Major Paul Moore knows just how it feels. He's been there himself.

"My situation was identical to his," says Moore, the Salvation Army's Dane County coordinator, referring to a recent high-profile case involving a fellow officer in Oshkosh.

Actually, it's a wee bit different.

Capt. Johnny Harsh was removed from his post as head of the Oshkosh Salvation Army after he announced his intention to marry a woman who was not herself a Salvation Army officer.

Salvation Army rules require that officers marry other officers. Moore explains that officers are ordained clergy, and are not considered employees. Officers are provided with furnished housing and other perks.

The Dane County Salvation Army has 60 employees, including both full and part time, and five officers. The organization is next year slated to receive just over $750,000 in funding from Dane County, as well as smaller amounts from the city and federal government.

Harsh, who has been with the Salvation Army for 14 years, including three at Oshkosh, had previously been married to a Salvation Army officer, who died suddenly of a heart attack in June. He met his current fiancée, "Cia," through a Christian online dating site.

Moore also lost his first wife suddenly, in a car accident, making him a single dad. He fell in love again, to a woman whose husband had left and divorced her. At the time, the Salvation Army did not allow divorced individuals to be ordained. Hence, they could not be officers and could not marry other officers.

And so Moore, then in the Chicago area, had to make a choice.

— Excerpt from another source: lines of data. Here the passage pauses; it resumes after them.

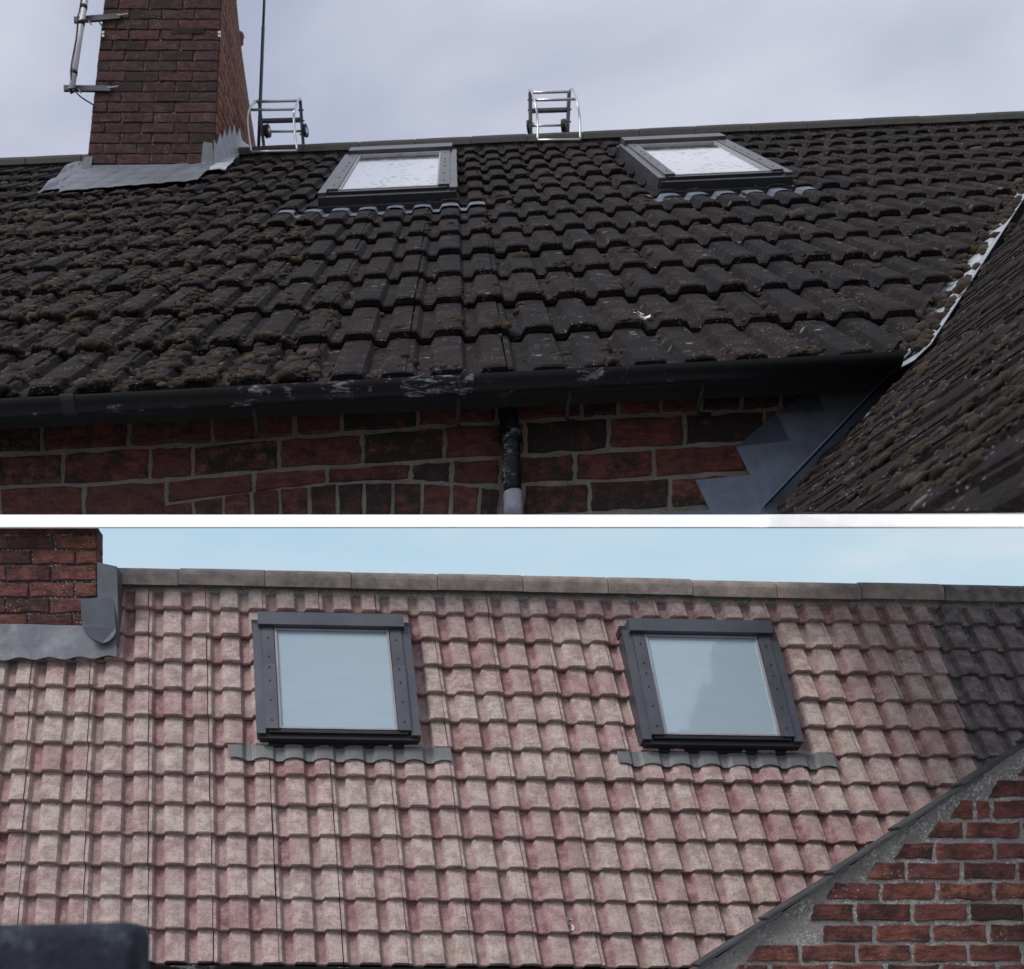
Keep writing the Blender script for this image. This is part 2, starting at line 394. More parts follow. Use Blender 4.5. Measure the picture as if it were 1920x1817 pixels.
def lay_tiles(rf, parent, cols, skip, matfun, clip=None, limit=300, clean=False):
    cache = {}; spots = []
    for r in range(rf.rows):
        for c in cols(r):
            if skip(c, r): continue
            p = rf.P(2 * c * rf.rs, (r + .4) * rf.g); px = topx(p)
            spots.append((r, c, px))
    spots.sort(key=lambda t: max(0, -60 - t[2][0], t[2][0] - W - 60) * 10 + t[2][1] * -.01)
    rnd = random.Random(3)
    far = {}
    for i, (r, c, px) in enumerate(spots):
        key = (matfun(r, c), rnd.randrange(4))
        if key not in cache: cache[key] = tile_mesh(rf, 'tile', M[key[0]], key[1])
        me = cache[key]
        M4 = Matrix.Translation(rf.P(2 * c * rf.rs + rnd.uniform(-.01, .01) * rf.rs, r * rf.g + rnd.uniform(-.012, .012) * rf.g, rnd.uniform(0, .05) * rf.rs)) @ rf.R @ Matrix.Rotation(rnd.uniform(-.008, .008), 4, 'Z') @ Matrix.Rotation(rnd.uniform(-.012, .012), 4, 'Y')
        if clip:
            P, n = clip
            cs = [(M4 @ v.co - P).dot(n) for v in me.vertices]
            if min(cs) > 0: continue
            if max(cs) > 0:
                bm = bmesh.new(); bm.from_mesh(me); inv = M4.inverted()
                bmesh.ops.bisect_plane(bm, geom=bm.verts[:] + bm.edges[:] + bm.faces[:], plane_co=inv @ P, plane_no=(inv.to_3x3() @ n), clear_outer=True)
                me = me.copy(); bm.to_mesh(me); bm.free()
                if not me.polygons: continue
        if i >= limit:                       # beyond the picture's edge: joined into one part
            vs, fs, ro = far.setdefault(key[0], ([], [], [])); b0 = len(vs)
            vs += [M4 @ v.co for v in me.vertices]; fs += [tuple(b0 + k for k in p.vertices) for p in me.polygons]; ro += [d.value for d in me.attributes['roll'].data]
            continue
        o = bpy.data.objects.new('tile', me); place(o, M4, parent)
    for k, (vs, fs, ro) in far.items():
        o = mesh('outer_tiles', vs, fs, M[k], parent); o['kind'] = 'stuff'
        o.data.attributes.new('roll', 'FLOAT', 'POINT').data.foreach_set('value', ro)
    return len(spots)

SA, SB = 1.45, .80
def camv(v): return V((v[0], v[2], -v[1]))
RA = Roof(CAM + camv((.51977, -1.68267, 3.31198)) * SA, camv((.99923, -.03766, -.01129)), camv((-.01527, -.63626, .77133)), .15 * SA, .5319 * SA, .07, .17, .17, 13)
RB = Roof(CAM + camv((-.9108, .12969, 5.14407)) * SB, camv((.99935, .00963, .03467)), camv((-.00426, -.92512, .37964)), .15 * SB, .16666 * SB, -.07, .20, .20, 13)

def brick(name, quad, n, proud, mat, parent, jit=.0, back=.03, sub=1, rnd=random):
    """irregular chamfered brick over a quad (world points, anticlockwise seen from outside)"""
    q = [V(p) for p in quad]; per = []
    for i in range(4):
        a, b = q[i], q[(i + 1) % 4]
        for k in range(sub if (b - a).length > (q[(i + 2) % 4] - b).length else max(1, sub - 1)):
            t = k / (sub if (b - a).length > (q[(i + 2) % 4] - b).length else max(1, sub - 1)); per.append(a.lerp(b, t))
    c = sum(per, V()) / len(per); m = len(per)
    ju = (q[1] - q[0]).normalized(); jv = (q[3] - q[0]).normalized()
    ring = [p + ju * rnd.uniform(-jit, jit) + jv * rnd.uniform(-jit, jit) for p in per]
    size = min((q[1] - q[0]).length, (q[3] - q[0]).length); ins = size * .09
    front = [p + (c - p).normalized() * ins + n * (proud + rnd.uniform(-.15, .15) * proud) for p in ring]
    midr = [p + n * proud * .45 for p in ring]; backr = [p - n * back for p in ring]
    vs = backr + midr + front + [c + n * proud * 1.08]; fs = []
    for a in (0, 1):
        for i in range(m): fs.append((a * m + i, a * m + (i + 1) % m, (a + 1) * m + (i + 1) % m, (a + 1) * m + i))
    for i in range(m): fs.append((2 * m + i, 2 * m + (i + 1) % m, 3 * m))
    return mesh(name, vs, fs, mat, parent)

def rbox(mb, rf, u0, u1, v0, v1, h0, h1):
    pts = [rf.P(u, v, h) for h in (h0, h1) for u, v in ((u0, v0), (u1, v0), (u1, v1), (u0, v1))]
    return mb.hexa(pts)
def lead_patch(name, rf, quad, nu, nv, off, mat, parent, follow=1.0, edge=None, thick=.004, row=None):
    """sheet dressed over the tiles; quad = four picture points bl, br, tr, tl projected on the roof, or (u0,u1,v0,v1)"""
    vs, fs = [], []
    for j in range(nv + 1):
        for i in range(nu + 1):
            s_, t_ = i / nu, j / nv
            if len(quad) == 4 and isinstance(quad[0], tuple):
                x = lerp(lerp(quad[0][0], quad[1][0], s_), lerp(quad[3][0], quad[2][0], s_), t_)
                y = lerp(lerp(quad[0][1], quad[1][1], s_), lerp(quad[3][1], quad[2][1], s_), t_)
                u, v = rf.uv(x, y, rf.lap)
            else: u, v = lerp(quad[0], quad[1], s_), lerp(quad[2], quad[3], t_)
            if edge and j == 0: v += edge(u)
            sf = rf.surf(u, v) if row is None else rf.prof(u / rf.rs) + rf.lap * (1 - (v / rf.g - row))
            h = sf * follow + rf.rh * (1 - follow) + off
            vs.append(rf.P(u, v, h + .004 * mn.noise(V((u * 9, v * 9, 0)))))
    n = len(vs); vs += [p - rf.n * thick for p in vs]
    k = nu + 1
    for j in range(nv):
        for i in range(nu):
            a = j * k + i; fs.append((a, a + 1, a + k + 1, a + k)); fs.append((n + a, n + a + k, n + a + k + 1, n + a + 1))
    for i in range(nu): fs.append((n + i, n + i + 1, i + 1, i))
    return mesh(name, vs, fs, mat, parent, smooth=False)

def skylight(rf, house, u0, u1, v0, v1, hh, mats, label, apron, frame_w=.135):
    fr, glass, gap = mats
    root = empty('skylight', rf.P((u0 + u1) / 2, v0, 0), house); root['label'] = label
    w_, l_ = u1 - u0, v1 - v0; fw = w_ * frame_w; base = rf.rh * .2
    def part(n, m, *bs):
        mb = MB()
        for b in bs: rbox(mb, rf, *b)
        return mb.build(n, m, root)
    part('curb', M['frame_dark'], (u0 + .01, u1 - .01, v0 + l_ * .02, v1, -.02, base + hh * .8))
    top = base + hh
    for sgn, ua, ub in ((-1, u0, u0 + fw), (1, u1 - fw, u1)):
        um = ua + (ub - ua) * (.42 if sgn < 0 else .58)
        lo = (ua, um) if sgn < 0 else (um, ub); hi = (um, ub) if sgn < 0 else (ua, um)
        part('side_cladding', fr, (lo[0], lo[1], v0 + l_ * .045, v1 - l_ * .05, base * .5, top * .96))
        part('sash_cladding', fr, (hi[0], hi[1], v0 + l_ * .075, v0 + l_ * .60, top * .7, top * 1.05))
        part('sash_cladding', fr, (hi[0] + .001, hi[1] - .001, v0 + l_ * .602, v1 - l_ * .09, top * .7, top * 1.03))
        sc = None
        for k, tv in enumerate((.14, .3, .46, .57, .66, .82)):
            q = rf.P((hi[0] + hi[1]) / 2, v0 + l_ * tv, top * 1.05)
            if tv > .6: q = rf.P((hi[0] + hi[1]) / 2, v0 + l_ * tv, top * 1.03)
            mb = MB().tube([q - rf.n * .004, q + rf.n * .004], w_ * (.0045 if gap == 'b' else .007), 6); mb.build('screw', M['screw'], root)
    part('top_cover', fr, (u0 + fw * .28, u1 - fw * .28, v1 - l_ * .085, v1 + l_ * .02, base * .4, top * 1.22))
    part('top_flashing', M['frame_dark'], (u0 - .004, u1 + .004, v1 - l_ * .06, v1 + l_ * .005, base * .3, top * .8))
    gi = fw * 1.12
    part('pane', glass, (u0 + fw * 1.08, u1 - fw * 1.08, v0 + l_ * .095, v1 - l_ * .08, top * .5, top * .90))
    s_ = w_ * .014
    part('glazing_seal', M['seal'], (u0 + fw + .002, u0 + fw + s_ + .002, v0 + l_ * .085, v1 - l_ * .086, top * .6, top * .985),
         (u1 - fw - s_ - .002, u1 - fw - .002, v0 + l_ * .085, v1 - l_ * .086, top * .6, top * .985),
         (u0 + fw + s_ + .003, u1 - fw - s_ - .003, v0 + l_ * .083, v0 + l_ * .096, top * .6, top * .98),
         (u0 + fw + s_ + .003, u1 - fw - s_ - .003, v1 - l_ * .105, v1 - l_ * .088, top * .6, top * .98))
    part('bottom_sash', M['frame_dark'], (u0 + fw * .55, u1 - fw * .55, v0 + l_ * .055, v0 + l_ * .082, base, top * .95))
    part('sill', fr, (u0 + fw * .25, u1 - fw * .25, v0 + l_ * .028, v0 + l_ * .054, base * .6, top * .62))
    part('sill_cover', M['frame_dark'], (u0 + .003, u1 - .003, v0, v0 + l_ * .027, base * .2, top * .42))
    ap = lead_patch('lead_apron', rf, [apron[0], apron[1], apron[2], v0 + l_ * .012], 160, 5, .019 if gap == 'b' else .018, M['lead_grey' if gap == 'b' else 'lead_blue'], root,
                    follow=(.6 if gap == 'b' else 1.0), row=6,
                    edge=lambda u: rf.g * .04 * math.cos(2 * math.pi * u / rf.rs))
    return root

# ------------------------------------------------------------------ ground
mesh('ground', [(-400, -400, 0), (400, -400, 0), (400, 400, 0), (-400, 400, 0)], [(0, 1, 2, 3)], M['ground'])
tag(bpy.data.objects['ground'], 'plain concrete ground below the houses', kind='structure')

# ================================================================== UPPER HOUSE
up = V((0, 0, 1))
houseA = tag(empty('brick_house', (0, RA.O.y + 1.2, 0)), 'brick house in the upper half with dark mossy tile roof and sooty chimney', 'house')
yA = V((0, 1, 0)); yA = (yA - RA.eu * yA.dot(RA.eu)).normalized()
zA = RA.eu.cross(yA).normalized()
if zA.z < 0: zA = -zA
WALL = RA.O + yA * .24; nW = -yA                       # outer face of the brick wall
def wp(x, y, d=0.0): return hit(x, y, WALL + nW * d, nW)

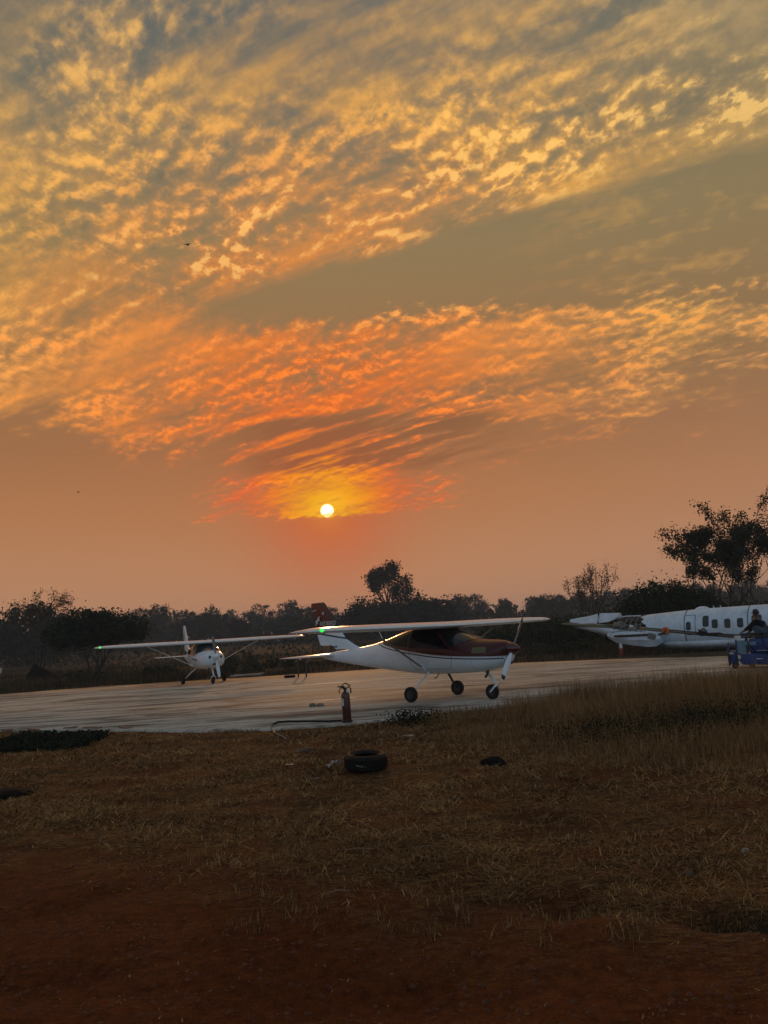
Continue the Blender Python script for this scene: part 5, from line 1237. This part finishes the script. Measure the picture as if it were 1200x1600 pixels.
# dark weeds in the hollow in front of it, and the low dark patch at the left edge of the apron
n = 15000; X = r.uniform(1.6, 9.5, n); Y = 11.9 + .13 * (X - 4) + r.normal(size=n) * .62; m_ = r.random(n) < sst(X, 1.6, 3.4); X, Y = X[m_], Y[m_]
P = np.stack([X, Y, height(X, Y) + r.random(len(X)) ** 1.4 * .22], 1); V, F = leaf_quads(P, .040, r=r, asp=.5)
tag(raw_mesh('dark_weeds', V, F, M['weeds']), 'dark low weeds in the hollow below the tall grass', 'weeds', kind='stuff')
n = 9000; t = r.random(n); X = -7.9 + 2.2 * t + r.normal(size=n) * .06; Y = 15.95 - .9 * t + (r.random(n) - .5) * 2.2 * (1 - .25 * t) - .25
P = np.stack([X, Y, height(X, Y) + r.random(n) ** 1.5 * .10], 1); V, F = leaf_quads(P, .06, r=r, asp=.7)
tag(raw_mesh('low_weeds', V, F, M['weeds']), 'low dark green weeds below the left apron edge', 'weeds', kind='stuff')
n = 900; X = .30 + r.normal(size=n) * .28; Y = 14.7 + r.normal(size=n) * .3; P = np.stack([X, Y, height(X, Y) + r.random(n) ** 1.3 * .22], 1); V, F = leaf_quads(P, .05, r=r)
tag(raw_mesh('edge_weeds', V, F, M['weeds']), 'small clump of green weeds at the apron edge right of the extinguisher', 'weeds', kind='stuff')
# weeds in the gully
n = 1500; t = r.random(n); X = 1.72 + .8 * t; Y = 4.70 - .28 * t + r.normal(size=n) * .06
blades('gully_grass', X, Y, .075, .004, .6, M['scrub'], 'dry grass overhanging the small gully at the lower right', 'dry grass', 6, .0, .8)
# scrub grass beyond the apron
n = 90000; Y = 34 + 46 * r.random(n) ** 1.35; X = r.uniform(-1, 1, n) * (Y * .60 + 2); fe = far_edge(X); m_ = (Y > fe + .1) & (r.random(n) < np.clip(.6 + 1.5 * vnoise(X * .35, Y * .25, 60), .05, 1)); X, Y = X[m_], Y[m_]
ln = (.22 + .35 * np.clip(.5 + vnoise(X * .3, Y * .3, 61), 0, 1)) * (1 + .3 * sst(Y, 45, 70)); ln *= np.where(Y < far_edge(X) + 1.2, .8, 1)
blades('scrub_grass', X, Y, ln, .028, .35, M['scrub'], 'rough brown scrub grass beyond the apron', 'dry grass', 5, -.02, .5)

# ------------------------------------------------------------------ evening haze
hz = MB().box((0, 380, 9.5), (1700, 1300, 27)); ho = hz.build('haze', [], smooth=None)
hm_ = bpy.data.materials.new('haze_air'); hm_.use_nodes = True; ht = hm_.node_tree; ht.nodes.clear()
pv = ht.nodes.new('ShaderNodeVolumePrincipled'); pv.inputs['Color'].default_value = (.74, .84, .95, 1); pv.inputs['Density'].default_value = HAZE; pv.inputs['Anisotropy'].default_value = 0.0
oo = ht.nodes.new('ShaderNodeOutputMaterial'); ht.links.new(pv.outputs[0], oo.inputs['Volume']); ho.data.materials.append(hm_)
tag(ho, 'thin evening haze over the airfield', 'haze', kind='stuff')
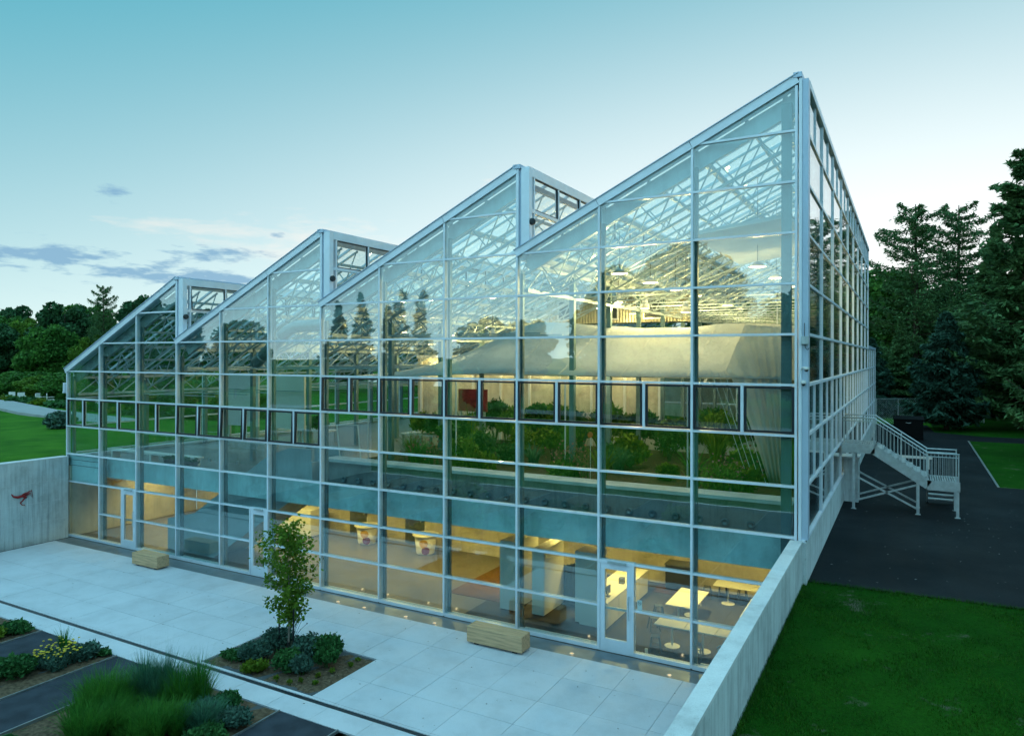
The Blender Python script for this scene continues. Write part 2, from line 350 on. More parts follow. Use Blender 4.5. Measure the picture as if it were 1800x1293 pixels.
class MB:
    def __init__(s): s.v = []; s.f = []; s.mi = []
    def add(s, vs, fs, mi=0):
        n = len(s.v); s.v += [tuple(v) for v in vs]; s.f += [tuple(i + n for i in f) for f in fs]; s.mi += [mi] * len(fs); return s
    def box(s, lo, hi, mi=0):
        (x0, y0, z0), (x1, y1, z1) = lo, hi
        return s.add([(x0, y0, z0), (x1, y0, z0), (x1, y1, z0), (x0, y1, z0), (x0, y0, z1), (x1, y0, z1), (x1, y1, z1), (x0, y1, z1)],
                     [(3, 2, 1, 0), (4, 5, 6, 7), (0, 1, 5, 4), (1, 2, 6, 5), (2, 3, 7, 6), (3, 0, 4, 7)], mi)
    def bar(s, a, b, w, h=None, mi=0, upv=(0, 0, 1)):
        h = h or w; a, b = Vector(a), Vector(b); d = (b - a).normalized()
        t = d.cross(Vector(upv))
        if t.length < 1e-4: t = d.cross(Vector((1, 0, 0)))
        t.normalize(); u = t.cross(d)
        vs = []
        for p in (a, b):
            for i, j in ((-1, -1), (1, -1), (1, 1), (-1, 1)): vs.append(p + t * (i * w / 2) + u * (j * h / 2))
        return s.add(vs, [(3, 2, 1, 0), (4, 5, 6, 7), (0, 1, 5, 4), (1, 2, 6, 5), (2, 3, 7, 6), (3, 0, 4, 7)], mi)
    def tube(s, pts, rad, n=8, mi=0):
        pts = [Vector(p) for p in pts]; rs = rad if isinstance(rad, (list, tuple)) else [rad] * len(pts)
        rings = []; prev = None
        for i, p in enumerate(pts):
            d = (pts[min(i + 1, len(pts) - 1)] - pts[max(i - 1, 0)]).normalized()
            t = prev - d * prev.dot(d) if prev is not None else d.cross(Vector((0, 0, 1)) if abs(d.z) < 0.9 else Vector((1, 0, 0)))
            if t.length < 1e-5: t = d.cross(Vector((0, 1, 0)))
            t.normalize(); prev = t; u = d.cross(t)
            rings.append([p + (t * math.cos(2 * math.pi * k / n) + u * math.sin(2 * math.pi * k / n)) * rs[i] for k in range(n)])
        vs = [v for r_ in rings for v in r_]; fs = []
        for i in range(len(pts) - 1):
            for k in range(n): fs.append((i * n + k, i * n + (k + 1) % n, (i + 1) * n + (k + 1) % n, (i + 1) * n + k))
        fs.append(tuple(range(n - 1, -1, -1))); fs.append(tuple((len(pts) - 1) * n + k for k in range(n)))
        return s.add(vs, fs, mi)
    def lathe(s, prof, n=20, c=(0, 0, 0), mi=0):
        vs = []; fs = []
        for r_, z in prof:
            for k in range(n): vs.append((c[0] + r_ * math.cos(2 * math.pi * k / n), c[1] + r_ * math.sin(2 * math.pi * k / n), c[2] + z))
        for i in range(len(prof) - 1):
            for k in range(n): fs.append((i * n + k, i * n + (k + 1) % n, (i + 1) * n + (k + 1) % n, (i + 1) * n + k))
        fs.append(tuple(range(n - 1, -1, -1))); fs.append(tuple((len(prof) - 1) * n + k for k in range(n)))
        return s.add(vs, fs, mi)
    def prism(s, poly, axis, lo, hi, mi=0):
        """polygon in the plane across axis ('x': (y,z), 'y': (x,z), 'z': (x,y)) pushed from lo to hi"""
        n = len(poly)
        def pt(a, b, c): return {'x': (c, a, b), 'y': (a, c, b), 'z': (a, b, c)}[axis]
        vs = [pt(a, b, lo) for a, b in poly] + [pt(a, b, hi) for a, b in poly]
        fs = [tuple(range(n)), tuple(range(2 * n - 1, n - 1, -1))] + [(i, i + n, (i + 1) % n + n, (i + 1) % n) for i in range(n)]
        return s.add(vs, fs, mi)
    def mesh(s, name, mks, smooth=False):
        me = bpy.data.meshes.new(name); me.from_pydata(s.v, [], s.f)
        for k in (mks if isinstance(mks, (list, tuple)) else [mks]): me.materials.append(M[k])
        if any(s.mi): me.polygons.foreach_set('material_index', s.mi)
        bm = bmesh.new(); bm.from_mesh(me); bmesh.ops.recalc_face_normals(bm, faces=bm.faces); bm.to_mesh(me); bm.free()
        if smooth: me.polygons.foreach_set('use_smooth', [True] * len(me.polygons))
        return me
    def build(s, name, mks, parent=None, smooth=False, bevel=0.0, loc=None):
        o = bpy.data.objects.new(name, s.mesh(name, mks, smooth)); link(o, parent)
        if loc: o.location = loc
        if bevel:
            b = o.modifiers.new('bevel', 'BEVEL'); b.width = bevel; b.segments = 2; b.limit_method = 'ANGLE'
        return o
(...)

He did.

"I resigned to marry my wife," he says. "Then I went back to work for the Salvation Army as its employee."

But three years later the Salvation Army changed its rules, allowing divorcees to be ordained. Moore says the rule change, which applied worldwide, was "basically because of our situation."

And so in 1987 Moore remarried, and was accepted back into the faith. His wife, Major Sue Moore, is now the local Salvation Army's director of special services.

Two other local officers, a Laotian couple, are also husband and wife.

Major Harsh's case has attracted national attention, in large part because Harsh has publicly challenged the Salvation Army's rules, which he says are manmade, not "Scriptural."

What does Major Moore think about the situation in Oshkosh?

"I feel both sides are right," he says. "They're just not able right now to find common ground."